Sam Wheeler · May 15, 2024

I've reviewed a lot of security dashboards over the years. They tend to look impressive — colorful charts, lots of numbers, plenty of detail. They also tend to produce very little in the way of executive action.

The problem isn't data volume. It's that most security metrics programs are built to demonstrate security team activity rather than to inform business decisions. Those are different purposes, and conflating them produces dashboards that nobody acts on.

The Purpose of Security Metrics

Before building a metrics program, be clear about what it's for.

Internal operations: Metrics that tell your team whether security operations are working — time to detect, time to remediate, vulnerability volume and trends, patch compliance rates. These are management metrics. They're important, but they're not what goes in the board deck.

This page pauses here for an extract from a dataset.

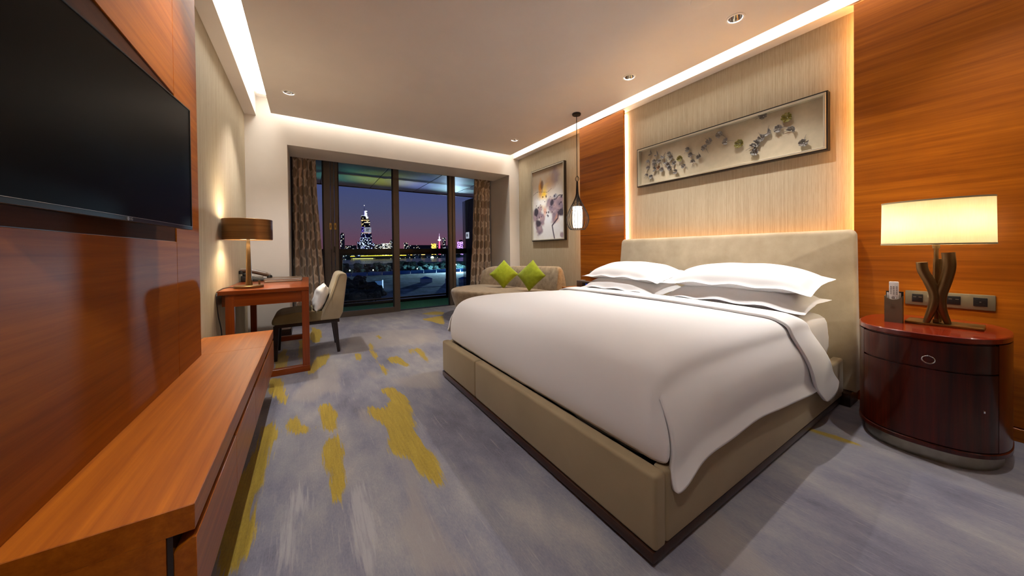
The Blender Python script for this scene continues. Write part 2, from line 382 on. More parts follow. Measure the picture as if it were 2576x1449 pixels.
# ---- wood panels on the bed wall ------------------------------------
def veneer(nm, y0, y1, z0, z1, n, label, cat):
    t = thing(nm, label, cat, (XP+.02,(y0+y1)/2,0))
    ob('backing_board', B(XP+.008,XP+.035,y0+.004,y1-.004,z0,z1), M['wood'], t, 0)
    h = (z1-z0)/n
    for i in range(n):
        ob('veneer_strip', B(XP,XP+.010,y0,y1,z0+i*h+.0004,z0+(i+1)*h-.0004,bev=.0012,seg=1), VW[(i*2+i//3)%3], t, 0)
    return t
VW = [M['wood'], wood('veneer_b', (.205,.048,.0015), (.48,.145,.006), 'Y', 38, .42, .12, 1, .22), wood('veneer_c', (.16,.034,.001), (.39,.108,.004), 'Y', 38, .42, .12, 1, .22)]
veneer('wood_wall_panel', 2.500, 3.221, .0, H-.012, 13, 'tall narrow orange wood panel beside the far nightstand, behind pendant lamp', 'wall panel')
t = thing('wood_wall_panel', 'wide orange wood wall panel behind the bedside lamp and oval nightstand', 'wall panel', (XP+.02,-.6,0))
ob('panel_board', B(XP,XP+.035,YN+.01,.609,.072,H-.012,bev=.002,seg=1), M['wood'], t, 0)
ob('skirting_board', B(XP-.004,XP+.035,YN+.01,.609,0,.066,bev=.002,seg=1), M['wood'], t, 0)
led_a = emit('amber_led', AMBER, SLOT); led_w = emit('white_slot_led', (1.0,.80,.55), SLOT*.5)
def bar(label, m, *a): tag(ob('light_strip', B(*a,bev=.002,seg=1), m), label, 'light strip')
bar('bright vertical light slot between the narrow wood panel and the bed recess', led_w, XR-.022,XR-.002,2.535,2.60,.9,H-.03)
bar('hidden vertical amber light strip beside the flower painting', led_a, XR-.05,XR-.035,3.12,3.16,.80,H-.03)
bar('hidden vertical amber light strip at the edge of the wide wood panel', led_a, XR-.05,XR-.035,.535,.575,.05,H-.03)
bar('hidden horizontal amber light strip behind the headboard', led_a, XR-.05,XR-.03,.70,2.46,.955,.975)
# ---- downlights ----------------------------------------------------
def downlight(x, y, lab):
    if lab: label = 'small round recessed downlight ' + lab
    else: label = 'recessed ceiling downlight above the %s behind the view' % {(-.138,2.02):'console', (2.50,.02):'nightstand', (-.138,-.2):'entry'}[(x,y)]
    t = thing('downlight', label, 'downlight', (x,y,H), 'recessed ceiling downlights')
    ob('trim_ring', lathe(NB(), [(RC-.003,.0),(RC-.001,-.004),(RC+.010,-.004),(RC+.013,-.0005),(RC+.012,.0)], (x,y,H), 28, caps=False), M['cove'], t)
    ob('reflector', lathe(NB(), [(RC-.001,.0),(.040,.02),(.030,.045),(.024,.055)], (x,y,H), 24, caps=False), M['chrome'], t)
    ob('bulb', lathe(NB(), [(.024,.056),(.018,.052),(.002,.050)], (x,y,H), 20), emit('downlight_bulb', (1,.93,.82), 14) if 'downlight_bulb' not in bpy.data.materials else bpy.data.materials['downlight_bulb'], t)
    l = bpy.data.lights.new('downlight_lamp', 'SPOT'); l.energy = SPOT if lab else SPOT*(.85 if y > 1 else .5); l.color = (1.0,.965,.93); l.spot_size = math.radians(96); l.spot_blend = .75; l.shadow_soft_size = .022
    lo = link(bpy.data.objects.new('downlight_lamp', l)); lo.parent = t; lo.location = (0,0,.040)
for x, y, lab in DL: downlight(x, y, lab)
tag(ob('ceiling_cover_plate', lathe(NB(), [(.001,-.004),(.070,-.004),(.076,-.002),(.076,.0)], (2.143,1.132,H), 32), M['ceiling']), 'flat round white cover plate set flush in the ceiling', 'cover plate')
# ---- left wood wall with the television ------------------------------
XT = -.493
t = thing('wood_wall_panel', 'tall glossy orange wood cladding behind the wall-mounted television', 'wall panel', (XT-.02,.4,0))
ob('backing_board', B(XL,XT-.006,YN+.01,2.47,.0,H-.005), M['wood_dark'], t, 0)
def pan(y0,y1,z0,z1,m='wood_tv',x=XT,nm='panel_board'): return ob(nm, B(XT-.03,x,y0,y1,z0,z1,bev=.0015,seg=1), M[m], t, 0)
pan(2.112,2.478,0,H-.005); pan(YN+.01,2.109,0,1.058); pan(YN+.01,2.109,1.722,H-.005)
ob('recess_board', B(XT-.03,XT-.004,.5,2.109,1.060,1.720), M['wood_recess'], t, 0, label='dark brown wood board behind the television'); pan(YN+.01,.497,1.060,1.720)
# ---- window --------------------------------------------------------
wf = thing('window_1', 'dark bronze aluminium sliding balcony door with large panes', 'window', (1.4,YW,0)); wf['kind'] = 'structure'; del wf['category']
def fr(nm, x0,x1,y0,y1,z0,z1,m='frame'): return ob(nm, B(x0,x1,y0,y1,z0,z1,bev=.004,seg=1), M[m], wf)
WT = 2.58
fr('head_rail', XO1,XO2+.1,YW,YW+.10,2.50,2.60); fr('stile', .205,.295,YW,YW+.06,0,WT); fr('stile', .300,.345,YW+.012,YW+.075,0,WT); fr('stile', .350,.395,YW,YW+.06,0,WT)
fr('stile', 1.197,1.290,YW,YW+.06,0,WT); fr('stile', 2.185,2.245,YW+.06,YW+.12,0,WT); fr('stile', 2.250,2.305,YW+.05,YW+.13,0,WT); fr('stile', XO2-.02,XO2+.1,YW+.04,YW+.12,0,WT); fr('stile', XO1-.05,XO1+.05,YW,YW+.06,0,WT)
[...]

Executive communication: Metrics that tell leadership whether the security program is effective at reducing business risk. These need to be tied to business outcomes, expressed in business language, and directly actionable.

Build both. Don't confuse them.

Characteristics of Good Executive Security Metrics

Tied to business risk, not security activity. "We ran 47 scans this month" is activity. "60% of critical vulnerabilities were remediated within our 30-day SLA, compared to 45% six months ago" is a risk metric.

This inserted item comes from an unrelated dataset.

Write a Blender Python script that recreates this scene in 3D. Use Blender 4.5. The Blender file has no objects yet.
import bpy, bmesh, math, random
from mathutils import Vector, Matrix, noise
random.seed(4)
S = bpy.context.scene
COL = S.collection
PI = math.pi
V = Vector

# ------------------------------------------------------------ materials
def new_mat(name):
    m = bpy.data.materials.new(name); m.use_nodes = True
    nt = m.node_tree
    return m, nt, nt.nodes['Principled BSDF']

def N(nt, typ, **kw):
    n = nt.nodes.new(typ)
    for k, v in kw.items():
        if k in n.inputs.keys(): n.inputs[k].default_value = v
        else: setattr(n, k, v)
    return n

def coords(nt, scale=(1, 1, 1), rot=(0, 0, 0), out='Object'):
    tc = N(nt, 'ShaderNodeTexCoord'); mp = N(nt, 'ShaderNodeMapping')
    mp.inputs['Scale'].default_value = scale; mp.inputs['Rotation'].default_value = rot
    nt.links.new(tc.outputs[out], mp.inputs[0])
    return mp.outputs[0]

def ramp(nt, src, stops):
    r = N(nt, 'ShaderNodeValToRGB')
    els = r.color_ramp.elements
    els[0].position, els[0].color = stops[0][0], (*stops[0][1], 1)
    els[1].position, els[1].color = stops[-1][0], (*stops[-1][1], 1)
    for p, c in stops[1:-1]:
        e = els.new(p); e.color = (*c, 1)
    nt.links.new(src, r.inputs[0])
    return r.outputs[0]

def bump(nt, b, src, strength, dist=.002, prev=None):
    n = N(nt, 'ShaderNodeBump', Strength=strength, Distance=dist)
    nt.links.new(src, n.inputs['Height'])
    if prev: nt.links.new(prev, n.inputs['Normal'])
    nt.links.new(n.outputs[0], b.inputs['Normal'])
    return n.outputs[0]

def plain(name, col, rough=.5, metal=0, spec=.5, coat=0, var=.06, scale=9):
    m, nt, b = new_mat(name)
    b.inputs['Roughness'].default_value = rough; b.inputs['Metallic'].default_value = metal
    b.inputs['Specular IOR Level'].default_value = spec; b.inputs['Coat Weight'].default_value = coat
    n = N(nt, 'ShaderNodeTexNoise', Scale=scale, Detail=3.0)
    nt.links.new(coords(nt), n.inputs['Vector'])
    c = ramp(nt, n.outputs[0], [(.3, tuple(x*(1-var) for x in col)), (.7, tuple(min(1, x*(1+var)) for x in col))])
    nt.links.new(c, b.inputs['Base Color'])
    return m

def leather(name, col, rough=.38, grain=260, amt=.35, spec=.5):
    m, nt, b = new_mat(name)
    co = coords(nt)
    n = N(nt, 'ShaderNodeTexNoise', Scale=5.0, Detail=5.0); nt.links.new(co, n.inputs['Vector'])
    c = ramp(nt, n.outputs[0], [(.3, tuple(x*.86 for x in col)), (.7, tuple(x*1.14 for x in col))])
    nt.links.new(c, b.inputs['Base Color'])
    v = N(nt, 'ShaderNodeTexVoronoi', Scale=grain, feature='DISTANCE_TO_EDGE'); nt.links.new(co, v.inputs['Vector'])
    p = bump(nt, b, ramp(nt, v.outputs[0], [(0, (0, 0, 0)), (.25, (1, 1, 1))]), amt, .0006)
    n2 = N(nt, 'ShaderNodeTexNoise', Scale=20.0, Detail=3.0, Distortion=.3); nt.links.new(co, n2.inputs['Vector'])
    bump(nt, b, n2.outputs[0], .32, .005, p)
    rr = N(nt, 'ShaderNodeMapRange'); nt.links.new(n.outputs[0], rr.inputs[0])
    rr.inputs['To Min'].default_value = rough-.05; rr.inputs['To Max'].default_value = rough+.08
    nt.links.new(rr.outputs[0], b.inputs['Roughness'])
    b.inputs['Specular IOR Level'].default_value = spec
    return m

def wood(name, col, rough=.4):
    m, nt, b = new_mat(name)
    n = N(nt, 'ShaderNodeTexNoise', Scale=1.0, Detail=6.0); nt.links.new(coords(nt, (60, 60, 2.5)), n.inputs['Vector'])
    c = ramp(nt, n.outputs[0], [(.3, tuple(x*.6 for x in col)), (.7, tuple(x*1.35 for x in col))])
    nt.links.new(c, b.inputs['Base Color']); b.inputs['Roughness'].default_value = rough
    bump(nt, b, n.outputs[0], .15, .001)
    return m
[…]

Trended over time. Point-in-time numbers have limited value. What executives want to know is whether things are getting better or worse. Show trajectory.

Benchmarked where possible. "Our phishing click rate is 8%" is more meaningful with context: the industry average is 12%, so we're performing better than peers. Benchmarking comes from industry reports and your assessment or awareness training vendor.

Actionable. If the metric can't prompt a decision or change, it shouldn't be in the executive dashboard. Include metrics only when an executive could reasonably respond: "what do we need to do about this?"

Metrics Worth Including

Some that tend to resonate with executives:

Phishing click rate (trending). Easy to understand, directly tied to human risk. Declining rates indicate the training program is working.

Mean time to detect (MTTD) and mean time to respond (MTTR). How quickly do we know about incidents, and how quickly do we contain them? These directly reflect your detection and response capability.

Critical and high vulnerability remediation rate. What percentage of critical/high severity vulnerabilities are being remediated within your defined SLA? Low rates indicate resourcing or process problems.

Security incidents by type (trending). Volume and trend of security incidents — not to show everything is fine, but to show the program is aware and responding.

Third-party risk coverage. What percentage of your Tier 1 vendors have been reviewed in the past twelve months? This shows the vendor risk program is functioning.

Security training completion rate. Simple, auditable, and often required by compliance frameworks.

Metrics That Executives Don't Care About

Patch counts, vulnerability scanner finding counts, firewall rule counts, and similar volume metrics are operational data. They go in operational reports, not board decks. Nobody at the board level needs to know you processed 14,000 security events this month.

Connecting Metrics to Investment

The most powerful use of executive security metrics is to connect security posture to investment decisions. If your MTTR has improved from 72 hours to 8 hours following investment in a SIEM and dedicated analyst resources, that's a story worth telling. Security investment that demonstrably moves risk metrics is a much easier conversation than security investment justified on "we need to keep up with threats."

Build the metrics program before you need to make that argument. The data takes time to develop.